Mereka berempat dan
teman-teman sepermainan tumbuh dalam kearifan kampung yang masih sangat
terjaga. Dijaga oleh para tetua kampung yang berperan melalui profesinya
masing-masing.
Pak Bin yang dengan setia dan sabar mengajar para murid
di satu-satunya SD di desa itu. Pak Bin benar-benar menjadi guru yang disegani,
tidak hanya oleh para murid, namun juga oleh para orang tua. Pak Bin, yang dengan
sabar mengajar anak-anak kampungnya mulai dari kelas satu hingga kelas enam
seorang diri, terus mengajar walaupun janji untuk pengangkatan menjadi PNS
tidak jelas kapan akan terlaksana. Berusaha keras, agar para murid
menyelesaikan pendidikan dasar, karena tiap tahun selalu saja ada muridnya yang
putus sekolah untuk membantu orang tuanya di ladang. Pak Bin yang setiap tahun
ajaran baru memberi penjelasan pada para orang tua murid pentingnya sebuah
pendidikan.
Nek Kiba, tetua kampung yang setiap malam mengajar
anak-anak mengaji. Melalui kisah yang sering Nek Kiba ceritakan pada anak-anak,
mereka diperkenalkan dengan sejarah islam dan hikmah yang berada di baliknya.
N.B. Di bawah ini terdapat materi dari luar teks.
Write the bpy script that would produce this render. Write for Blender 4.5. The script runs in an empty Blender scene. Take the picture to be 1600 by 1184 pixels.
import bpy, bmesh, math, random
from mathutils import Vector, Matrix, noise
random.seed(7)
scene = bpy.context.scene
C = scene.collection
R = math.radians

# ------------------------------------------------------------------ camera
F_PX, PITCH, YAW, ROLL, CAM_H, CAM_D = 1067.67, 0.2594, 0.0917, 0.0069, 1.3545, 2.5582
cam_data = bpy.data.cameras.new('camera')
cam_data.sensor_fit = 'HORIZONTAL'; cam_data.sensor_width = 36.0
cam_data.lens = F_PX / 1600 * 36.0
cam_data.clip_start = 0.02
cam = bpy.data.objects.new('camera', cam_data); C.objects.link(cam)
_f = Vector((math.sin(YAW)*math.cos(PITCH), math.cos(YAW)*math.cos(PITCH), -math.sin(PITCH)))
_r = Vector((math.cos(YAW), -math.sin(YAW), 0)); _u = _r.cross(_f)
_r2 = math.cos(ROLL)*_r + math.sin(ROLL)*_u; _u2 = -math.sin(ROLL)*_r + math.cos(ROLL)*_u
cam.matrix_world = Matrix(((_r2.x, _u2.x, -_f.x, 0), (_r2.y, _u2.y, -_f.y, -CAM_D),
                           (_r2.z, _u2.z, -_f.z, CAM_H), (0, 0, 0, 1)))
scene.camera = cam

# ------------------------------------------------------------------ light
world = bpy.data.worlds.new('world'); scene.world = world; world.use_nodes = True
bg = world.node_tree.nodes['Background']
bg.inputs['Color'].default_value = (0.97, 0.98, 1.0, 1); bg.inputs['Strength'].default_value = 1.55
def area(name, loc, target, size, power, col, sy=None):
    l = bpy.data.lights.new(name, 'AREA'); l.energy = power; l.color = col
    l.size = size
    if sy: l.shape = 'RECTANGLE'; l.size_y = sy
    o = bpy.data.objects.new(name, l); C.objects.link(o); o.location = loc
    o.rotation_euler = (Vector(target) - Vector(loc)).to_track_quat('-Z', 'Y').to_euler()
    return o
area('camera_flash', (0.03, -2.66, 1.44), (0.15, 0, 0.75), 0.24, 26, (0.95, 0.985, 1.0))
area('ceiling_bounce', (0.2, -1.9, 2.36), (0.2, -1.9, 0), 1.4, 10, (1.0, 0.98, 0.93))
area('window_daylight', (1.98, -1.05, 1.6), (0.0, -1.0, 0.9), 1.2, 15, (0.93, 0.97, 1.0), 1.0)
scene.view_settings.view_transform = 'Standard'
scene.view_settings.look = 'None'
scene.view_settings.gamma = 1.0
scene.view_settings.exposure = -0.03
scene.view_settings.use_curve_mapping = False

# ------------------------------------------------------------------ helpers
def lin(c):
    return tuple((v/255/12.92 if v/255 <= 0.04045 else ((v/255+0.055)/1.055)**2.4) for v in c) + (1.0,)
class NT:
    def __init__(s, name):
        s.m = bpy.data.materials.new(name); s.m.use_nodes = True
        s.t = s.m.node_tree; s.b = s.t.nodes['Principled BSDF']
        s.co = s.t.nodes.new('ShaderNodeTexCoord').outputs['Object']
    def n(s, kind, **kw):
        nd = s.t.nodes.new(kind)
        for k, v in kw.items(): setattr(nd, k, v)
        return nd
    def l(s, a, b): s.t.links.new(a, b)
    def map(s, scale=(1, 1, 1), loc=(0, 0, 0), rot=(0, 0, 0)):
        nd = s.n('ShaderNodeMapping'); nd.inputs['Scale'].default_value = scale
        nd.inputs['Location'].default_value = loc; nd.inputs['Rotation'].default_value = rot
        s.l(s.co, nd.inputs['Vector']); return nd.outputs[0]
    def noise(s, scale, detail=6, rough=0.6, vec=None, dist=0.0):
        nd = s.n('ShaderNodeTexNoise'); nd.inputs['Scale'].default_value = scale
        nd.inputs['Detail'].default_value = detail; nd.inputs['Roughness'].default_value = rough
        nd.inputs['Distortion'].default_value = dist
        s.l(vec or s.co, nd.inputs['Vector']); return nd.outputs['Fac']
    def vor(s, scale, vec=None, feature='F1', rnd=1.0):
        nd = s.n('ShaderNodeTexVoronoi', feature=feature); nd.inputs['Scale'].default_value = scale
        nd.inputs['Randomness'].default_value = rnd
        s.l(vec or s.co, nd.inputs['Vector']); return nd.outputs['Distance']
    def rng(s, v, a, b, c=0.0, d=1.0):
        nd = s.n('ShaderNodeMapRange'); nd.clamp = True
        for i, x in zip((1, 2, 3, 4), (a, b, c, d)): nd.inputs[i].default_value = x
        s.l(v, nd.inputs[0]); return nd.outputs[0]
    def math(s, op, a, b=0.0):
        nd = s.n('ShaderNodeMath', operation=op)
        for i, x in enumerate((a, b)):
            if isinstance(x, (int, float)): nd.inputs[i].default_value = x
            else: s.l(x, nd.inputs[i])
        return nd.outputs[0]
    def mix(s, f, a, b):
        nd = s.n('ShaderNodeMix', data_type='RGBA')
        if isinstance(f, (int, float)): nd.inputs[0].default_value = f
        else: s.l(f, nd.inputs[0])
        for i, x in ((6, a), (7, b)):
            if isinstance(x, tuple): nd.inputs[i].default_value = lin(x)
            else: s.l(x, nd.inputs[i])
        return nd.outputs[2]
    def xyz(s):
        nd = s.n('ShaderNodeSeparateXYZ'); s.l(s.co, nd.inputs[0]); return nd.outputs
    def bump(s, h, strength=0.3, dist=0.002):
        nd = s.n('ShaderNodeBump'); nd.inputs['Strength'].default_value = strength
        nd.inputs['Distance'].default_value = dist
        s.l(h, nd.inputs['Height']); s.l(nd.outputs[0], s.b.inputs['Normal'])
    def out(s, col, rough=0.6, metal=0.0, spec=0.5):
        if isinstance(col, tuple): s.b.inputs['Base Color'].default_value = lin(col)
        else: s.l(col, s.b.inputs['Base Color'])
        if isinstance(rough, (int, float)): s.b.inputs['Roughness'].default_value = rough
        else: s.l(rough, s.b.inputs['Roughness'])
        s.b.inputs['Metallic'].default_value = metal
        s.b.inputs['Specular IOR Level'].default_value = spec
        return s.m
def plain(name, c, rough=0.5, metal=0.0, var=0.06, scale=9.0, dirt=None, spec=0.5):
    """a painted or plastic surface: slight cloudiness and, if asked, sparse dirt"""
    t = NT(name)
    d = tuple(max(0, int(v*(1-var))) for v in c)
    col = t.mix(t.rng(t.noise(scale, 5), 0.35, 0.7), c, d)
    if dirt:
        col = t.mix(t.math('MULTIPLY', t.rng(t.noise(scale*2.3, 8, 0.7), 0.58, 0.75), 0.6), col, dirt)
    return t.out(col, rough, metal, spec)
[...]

Nek Kiba, orang yang paling disegani di kampung, menjadi orang yang selalu
menjadi orang pertama ketika penyimpangan syari’at terjadi di kampung itu. Dari
Nek Kiba anak-anak belajar tentang kejujuran, kedisiplinan, dan pentingnya
pengetahuan agama.
Wak Yati,yang merupakan kakak dari Bapak Syahdan. Dengan
pengalaman masa muda yang sarat dengan pelajaran dari perjalanan masa muda yang
telah dijalani, banyak hal yang anak-anak mamak dapatkan dari beliau. Eliana
dan Amelia bahkan tidak hanya belajar dari kisah yang seringkali Wak Yati
ceritakan pada mereka, namun juga tentang keterampilan yang sudah semakin
banyak ditinggalkan anak-anak muda, menenun. Ya, Eliana dan Amelia belajar
menenun dari Wak Yati. Sedangkan Pukat dan Burlian diingatkan tentang harta
berharga yang masih dimiliki kampung mereka, ketika mereka melakukan kenakalan
yang dianggap keterlaluan.
Paman Unus, yang merupakan adik dari Mamak Nurmas. Paman
tersayangnya anak-anak. Bersama Paman Unus, tiap bulan secara bergantian,
anak-anak selalu diajak mengalami petualangan yang selalu tidak bisa mereka
prekdisikan. Selain itu juga selalu sesuai dengan kegemaran mereka. Bersama
Paman Unus, mereka menemukan apa yang menjadi passion mereka ketika dewasa nanti.
Dan tokoh yang paling penting dari semua itu tentu saja
Bapak Syahdan dan Mamak Nurmas. Bukankah sekolah pertama adalah keluarga?
Melalui sikap tegas dan cerewetnya Mamak kepada anak-anaknya, Mamak telah
mendidik anak-anak menjadi orang yang bertanggung jawab dan menghargai arti
kerja keras. Walaupun kadang kecerewetan Mamak dan ketegasannya membuat
anak-anak – kecuali Amelia – menganggap
Mamak tidak menyayangi mereka. Namun, selalu ada Bapak yang mengajarkan kepada
mereka tentang hikmah hidup melalui cerita masa lalu dan pelajaran dari
kehidupan yang mereka temui sehari-hari. Bapak mengingatkan tentang kasih
sayang Mamak yang begitu besar kepada mereka berempat, hingga mereka sadar
bahwa apa yang telah dan akan mereka lakukan untuk kebahagiaan Mamak tidaklah
seberapa dibanding dengan apa yang telah Mamak lakukan untuk mereka. Dari
mereka berempat, hanya Amel yang paham bagaimana Mamak sangat menyayangi
mereka, sehingga tidak ada rasa sakit hati ketika harus dimarahi oleh Mamak.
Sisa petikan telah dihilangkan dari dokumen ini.